August 28: On this day in 1929, the editing of Thomas Wolfe’s Look Homeward, Angel, a process he compares to putting a corset on an elephant.

August 29: Robert Frost departs for the Soviet Union on this day in 1962. The 88-year-old poet is sponsored on his goodwill tour by the U.S. State Department.

August 30: Before she was the wife of..Mary Wollstonecraft Godwin was better known as the daughter of philosopher William Godwin and one of the first feminist, Mary Wollstonecraft. The author of Frankenstein was born on this day in London in 1797.

August 31: One of the most important magazine articles of the post WW2 era, Hiroshima by John Hershey, appears in it’s entirety–all 31,000 words–in The New Yorker on this day in 1946. The story of six survivors of the atomic bomb has been called the finest work of journalism in the 20th century and it was the first and only time the magazine devoted its entire issue to one story.

September 1: Tarzan’s creator Edgar Rice Burroughs, who once described himself as one of the fellows who gets to the fire after it is out, is born on this day in Chicago in 1875.
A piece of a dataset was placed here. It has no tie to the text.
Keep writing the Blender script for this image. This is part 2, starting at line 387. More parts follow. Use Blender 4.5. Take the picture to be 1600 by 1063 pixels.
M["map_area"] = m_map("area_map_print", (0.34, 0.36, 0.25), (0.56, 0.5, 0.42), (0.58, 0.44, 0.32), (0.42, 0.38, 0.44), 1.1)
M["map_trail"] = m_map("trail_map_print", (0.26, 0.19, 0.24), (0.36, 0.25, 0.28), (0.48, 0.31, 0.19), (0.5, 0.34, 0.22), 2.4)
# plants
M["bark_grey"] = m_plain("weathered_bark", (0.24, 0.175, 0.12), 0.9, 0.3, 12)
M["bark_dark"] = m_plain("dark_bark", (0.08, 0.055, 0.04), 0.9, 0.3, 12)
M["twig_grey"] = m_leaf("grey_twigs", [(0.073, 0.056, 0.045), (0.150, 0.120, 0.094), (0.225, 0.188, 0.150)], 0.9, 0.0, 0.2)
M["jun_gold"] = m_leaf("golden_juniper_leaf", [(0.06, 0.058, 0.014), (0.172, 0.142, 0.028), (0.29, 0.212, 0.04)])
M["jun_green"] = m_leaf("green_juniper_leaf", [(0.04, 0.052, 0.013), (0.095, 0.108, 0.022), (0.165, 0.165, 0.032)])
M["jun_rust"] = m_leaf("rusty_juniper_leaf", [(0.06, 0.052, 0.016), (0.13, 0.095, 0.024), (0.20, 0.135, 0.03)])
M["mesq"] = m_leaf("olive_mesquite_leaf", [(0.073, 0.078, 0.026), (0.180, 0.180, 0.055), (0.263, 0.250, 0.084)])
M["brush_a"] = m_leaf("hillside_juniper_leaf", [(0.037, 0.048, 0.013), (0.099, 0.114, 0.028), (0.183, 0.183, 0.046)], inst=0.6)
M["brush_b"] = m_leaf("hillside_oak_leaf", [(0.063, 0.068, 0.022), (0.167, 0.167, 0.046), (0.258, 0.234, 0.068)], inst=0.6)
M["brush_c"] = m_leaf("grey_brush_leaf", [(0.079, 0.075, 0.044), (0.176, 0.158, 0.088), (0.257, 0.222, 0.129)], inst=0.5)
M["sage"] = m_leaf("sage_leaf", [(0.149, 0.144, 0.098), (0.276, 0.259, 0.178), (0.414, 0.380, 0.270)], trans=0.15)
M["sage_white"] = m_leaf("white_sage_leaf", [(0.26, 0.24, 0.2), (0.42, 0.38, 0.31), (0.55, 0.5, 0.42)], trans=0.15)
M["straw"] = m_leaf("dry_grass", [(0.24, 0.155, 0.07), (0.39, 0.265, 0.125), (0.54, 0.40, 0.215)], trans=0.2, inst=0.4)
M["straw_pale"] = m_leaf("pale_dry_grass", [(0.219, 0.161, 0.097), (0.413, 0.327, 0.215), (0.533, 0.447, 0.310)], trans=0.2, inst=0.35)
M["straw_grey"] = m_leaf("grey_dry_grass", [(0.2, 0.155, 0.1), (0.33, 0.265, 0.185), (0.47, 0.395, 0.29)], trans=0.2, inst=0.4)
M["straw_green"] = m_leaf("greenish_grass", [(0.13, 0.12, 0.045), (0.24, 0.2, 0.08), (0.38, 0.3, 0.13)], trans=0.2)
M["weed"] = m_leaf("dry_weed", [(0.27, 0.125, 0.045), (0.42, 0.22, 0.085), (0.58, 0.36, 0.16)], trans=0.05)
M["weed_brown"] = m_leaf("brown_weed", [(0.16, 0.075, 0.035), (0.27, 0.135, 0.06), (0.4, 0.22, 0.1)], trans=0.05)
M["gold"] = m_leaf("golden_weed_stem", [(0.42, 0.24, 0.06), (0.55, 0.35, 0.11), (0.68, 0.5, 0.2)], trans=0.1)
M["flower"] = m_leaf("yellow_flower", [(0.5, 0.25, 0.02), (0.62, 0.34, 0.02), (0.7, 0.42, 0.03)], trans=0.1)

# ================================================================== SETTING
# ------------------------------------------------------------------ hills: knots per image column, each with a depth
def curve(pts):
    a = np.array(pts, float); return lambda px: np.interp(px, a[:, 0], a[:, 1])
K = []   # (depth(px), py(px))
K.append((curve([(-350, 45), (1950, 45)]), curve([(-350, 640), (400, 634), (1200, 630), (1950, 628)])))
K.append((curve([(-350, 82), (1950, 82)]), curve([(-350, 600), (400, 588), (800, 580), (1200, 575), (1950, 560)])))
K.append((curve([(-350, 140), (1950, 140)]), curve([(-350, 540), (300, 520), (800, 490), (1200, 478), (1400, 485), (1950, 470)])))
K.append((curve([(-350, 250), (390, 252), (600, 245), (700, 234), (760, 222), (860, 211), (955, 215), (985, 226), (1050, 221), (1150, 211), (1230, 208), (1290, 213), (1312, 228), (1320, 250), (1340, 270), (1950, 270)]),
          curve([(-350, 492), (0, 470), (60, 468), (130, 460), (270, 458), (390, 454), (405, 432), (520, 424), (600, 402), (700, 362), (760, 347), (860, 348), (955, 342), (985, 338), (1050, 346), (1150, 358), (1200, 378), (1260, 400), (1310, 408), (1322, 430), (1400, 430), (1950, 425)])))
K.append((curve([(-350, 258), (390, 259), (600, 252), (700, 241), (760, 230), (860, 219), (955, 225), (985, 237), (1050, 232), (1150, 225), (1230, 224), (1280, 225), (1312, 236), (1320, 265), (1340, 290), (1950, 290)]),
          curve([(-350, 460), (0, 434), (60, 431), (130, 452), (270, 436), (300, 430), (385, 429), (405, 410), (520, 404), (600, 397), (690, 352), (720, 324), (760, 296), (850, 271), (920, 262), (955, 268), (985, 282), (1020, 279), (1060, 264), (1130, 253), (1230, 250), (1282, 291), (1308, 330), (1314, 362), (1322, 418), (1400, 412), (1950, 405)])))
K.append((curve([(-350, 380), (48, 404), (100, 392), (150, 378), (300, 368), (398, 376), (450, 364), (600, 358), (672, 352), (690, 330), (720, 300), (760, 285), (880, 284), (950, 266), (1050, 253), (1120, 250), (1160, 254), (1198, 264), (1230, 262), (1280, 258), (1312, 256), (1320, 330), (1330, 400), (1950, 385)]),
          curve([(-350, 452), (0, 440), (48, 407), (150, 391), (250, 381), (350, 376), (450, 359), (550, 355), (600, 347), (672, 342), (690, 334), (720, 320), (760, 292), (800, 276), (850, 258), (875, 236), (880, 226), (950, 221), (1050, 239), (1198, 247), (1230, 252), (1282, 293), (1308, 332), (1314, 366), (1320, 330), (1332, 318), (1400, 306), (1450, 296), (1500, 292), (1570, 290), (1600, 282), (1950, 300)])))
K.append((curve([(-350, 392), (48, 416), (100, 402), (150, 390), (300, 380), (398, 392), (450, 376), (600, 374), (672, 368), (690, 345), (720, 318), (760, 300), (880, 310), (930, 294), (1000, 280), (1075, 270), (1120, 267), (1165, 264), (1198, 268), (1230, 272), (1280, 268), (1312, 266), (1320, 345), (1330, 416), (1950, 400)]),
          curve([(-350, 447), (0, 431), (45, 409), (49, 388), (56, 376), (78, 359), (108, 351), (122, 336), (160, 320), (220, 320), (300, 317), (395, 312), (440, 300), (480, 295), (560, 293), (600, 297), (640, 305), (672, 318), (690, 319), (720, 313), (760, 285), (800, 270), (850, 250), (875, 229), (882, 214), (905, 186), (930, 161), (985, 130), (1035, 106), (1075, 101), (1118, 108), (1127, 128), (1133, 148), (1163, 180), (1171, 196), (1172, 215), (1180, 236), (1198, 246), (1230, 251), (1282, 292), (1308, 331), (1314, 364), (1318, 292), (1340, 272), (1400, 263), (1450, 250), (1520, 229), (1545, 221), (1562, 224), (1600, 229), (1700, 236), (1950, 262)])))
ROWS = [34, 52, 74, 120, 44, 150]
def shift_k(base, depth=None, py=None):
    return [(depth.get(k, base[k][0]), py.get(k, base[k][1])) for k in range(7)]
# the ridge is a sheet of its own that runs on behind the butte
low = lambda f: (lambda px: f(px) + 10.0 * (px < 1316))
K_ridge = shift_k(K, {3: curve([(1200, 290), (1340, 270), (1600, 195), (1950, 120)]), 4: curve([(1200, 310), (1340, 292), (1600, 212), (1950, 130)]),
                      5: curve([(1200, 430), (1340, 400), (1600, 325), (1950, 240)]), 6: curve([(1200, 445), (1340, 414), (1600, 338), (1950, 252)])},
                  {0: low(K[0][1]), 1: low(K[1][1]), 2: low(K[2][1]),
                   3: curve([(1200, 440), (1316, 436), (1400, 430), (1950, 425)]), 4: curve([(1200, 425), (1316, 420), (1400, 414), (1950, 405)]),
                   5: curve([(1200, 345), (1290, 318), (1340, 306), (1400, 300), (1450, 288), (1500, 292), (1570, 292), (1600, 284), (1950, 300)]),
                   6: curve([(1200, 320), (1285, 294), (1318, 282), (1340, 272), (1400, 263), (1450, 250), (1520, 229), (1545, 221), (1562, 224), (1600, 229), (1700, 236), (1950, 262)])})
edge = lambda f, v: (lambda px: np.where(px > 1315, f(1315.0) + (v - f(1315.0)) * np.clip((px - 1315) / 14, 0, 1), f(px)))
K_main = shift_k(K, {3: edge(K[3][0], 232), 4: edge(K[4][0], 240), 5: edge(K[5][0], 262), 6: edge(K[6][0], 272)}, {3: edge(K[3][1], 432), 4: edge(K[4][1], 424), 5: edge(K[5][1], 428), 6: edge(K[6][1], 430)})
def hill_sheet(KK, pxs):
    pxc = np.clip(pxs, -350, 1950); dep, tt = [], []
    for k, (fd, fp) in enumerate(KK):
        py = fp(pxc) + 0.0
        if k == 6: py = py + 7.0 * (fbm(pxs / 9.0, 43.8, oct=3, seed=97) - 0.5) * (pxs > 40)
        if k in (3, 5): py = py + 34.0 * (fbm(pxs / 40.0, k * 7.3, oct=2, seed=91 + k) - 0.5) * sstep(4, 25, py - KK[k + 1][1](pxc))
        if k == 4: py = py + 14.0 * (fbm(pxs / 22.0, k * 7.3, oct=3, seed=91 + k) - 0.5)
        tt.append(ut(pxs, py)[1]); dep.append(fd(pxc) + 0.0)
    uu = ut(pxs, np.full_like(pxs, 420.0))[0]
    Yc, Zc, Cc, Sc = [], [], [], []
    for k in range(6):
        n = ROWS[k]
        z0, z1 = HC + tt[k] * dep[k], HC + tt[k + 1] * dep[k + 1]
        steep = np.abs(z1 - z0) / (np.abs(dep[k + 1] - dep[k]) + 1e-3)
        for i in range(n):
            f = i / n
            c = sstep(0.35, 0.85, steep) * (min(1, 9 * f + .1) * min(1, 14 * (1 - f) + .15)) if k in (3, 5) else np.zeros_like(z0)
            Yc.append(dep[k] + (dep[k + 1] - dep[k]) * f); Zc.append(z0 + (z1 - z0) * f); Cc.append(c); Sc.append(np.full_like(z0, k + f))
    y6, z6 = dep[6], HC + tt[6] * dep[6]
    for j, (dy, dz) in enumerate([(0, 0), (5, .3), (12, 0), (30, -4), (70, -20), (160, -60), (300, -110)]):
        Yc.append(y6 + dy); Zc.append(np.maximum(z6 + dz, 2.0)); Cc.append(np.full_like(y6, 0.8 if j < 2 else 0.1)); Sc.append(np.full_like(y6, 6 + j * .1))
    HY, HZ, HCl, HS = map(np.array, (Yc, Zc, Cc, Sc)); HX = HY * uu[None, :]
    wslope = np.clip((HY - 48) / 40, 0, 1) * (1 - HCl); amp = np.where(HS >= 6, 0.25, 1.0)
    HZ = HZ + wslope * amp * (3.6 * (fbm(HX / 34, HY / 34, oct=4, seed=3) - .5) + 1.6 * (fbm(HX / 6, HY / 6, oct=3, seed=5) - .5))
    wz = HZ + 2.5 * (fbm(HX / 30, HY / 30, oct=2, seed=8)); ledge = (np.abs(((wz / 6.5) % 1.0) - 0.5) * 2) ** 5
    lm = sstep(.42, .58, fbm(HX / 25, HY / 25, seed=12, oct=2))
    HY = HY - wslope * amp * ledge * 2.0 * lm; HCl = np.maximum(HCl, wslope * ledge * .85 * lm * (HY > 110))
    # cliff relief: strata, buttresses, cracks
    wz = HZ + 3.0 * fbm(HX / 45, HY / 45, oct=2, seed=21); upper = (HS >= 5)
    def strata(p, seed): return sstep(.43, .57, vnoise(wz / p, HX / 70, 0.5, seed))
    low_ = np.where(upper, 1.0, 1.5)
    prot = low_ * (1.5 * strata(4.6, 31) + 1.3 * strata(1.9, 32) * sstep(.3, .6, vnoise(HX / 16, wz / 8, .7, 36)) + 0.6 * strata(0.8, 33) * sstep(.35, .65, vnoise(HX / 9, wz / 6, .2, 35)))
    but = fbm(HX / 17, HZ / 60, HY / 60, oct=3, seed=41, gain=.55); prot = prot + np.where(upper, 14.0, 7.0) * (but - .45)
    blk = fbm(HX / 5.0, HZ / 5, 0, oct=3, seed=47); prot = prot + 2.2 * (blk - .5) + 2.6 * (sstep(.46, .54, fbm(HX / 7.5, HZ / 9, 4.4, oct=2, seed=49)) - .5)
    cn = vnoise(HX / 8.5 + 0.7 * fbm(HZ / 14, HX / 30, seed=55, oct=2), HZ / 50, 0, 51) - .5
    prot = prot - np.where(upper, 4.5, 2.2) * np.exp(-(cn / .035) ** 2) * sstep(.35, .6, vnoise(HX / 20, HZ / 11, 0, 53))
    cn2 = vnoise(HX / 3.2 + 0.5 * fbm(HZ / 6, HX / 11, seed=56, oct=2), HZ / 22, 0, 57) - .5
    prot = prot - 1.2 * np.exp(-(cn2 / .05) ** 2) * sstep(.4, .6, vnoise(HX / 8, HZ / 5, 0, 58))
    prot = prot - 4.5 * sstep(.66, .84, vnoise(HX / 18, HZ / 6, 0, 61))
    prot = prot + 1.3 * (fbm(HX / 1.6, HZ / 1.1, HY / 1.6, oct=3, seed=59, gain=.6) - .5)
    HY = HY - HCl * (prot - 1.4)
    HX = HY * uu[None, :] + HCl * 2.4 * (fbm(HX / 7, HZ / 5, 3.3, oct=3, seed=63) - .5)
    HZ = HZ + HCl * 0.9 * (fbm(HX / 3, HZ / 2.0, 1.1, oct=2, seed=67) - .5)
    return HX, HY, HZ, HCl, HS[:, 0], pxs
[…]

September 2: Eugene O’Neill’s The Iceman Cometh opens on this day in 1947 on Broadway.

September 3: While staying at a country inn on this day in 1864, Leo Tolstoy has an image of confronting death, a vision he will later use in his story Notes of a Madman.

September 4: New York Times food writer Sept. 4 Craig Claiborne was born on this day in 1920 in the cheerful sounding town of Sunflower, Mississippi.

September 5: After Sinclair Lewis’ novel Main Street, set in the fictional town of Gopher Prairie, invokes unpalatable images of small town life after publication in 1920, the Richmond Chamber of Commerce petitions to rename the city’s Main Street on this day in 1921.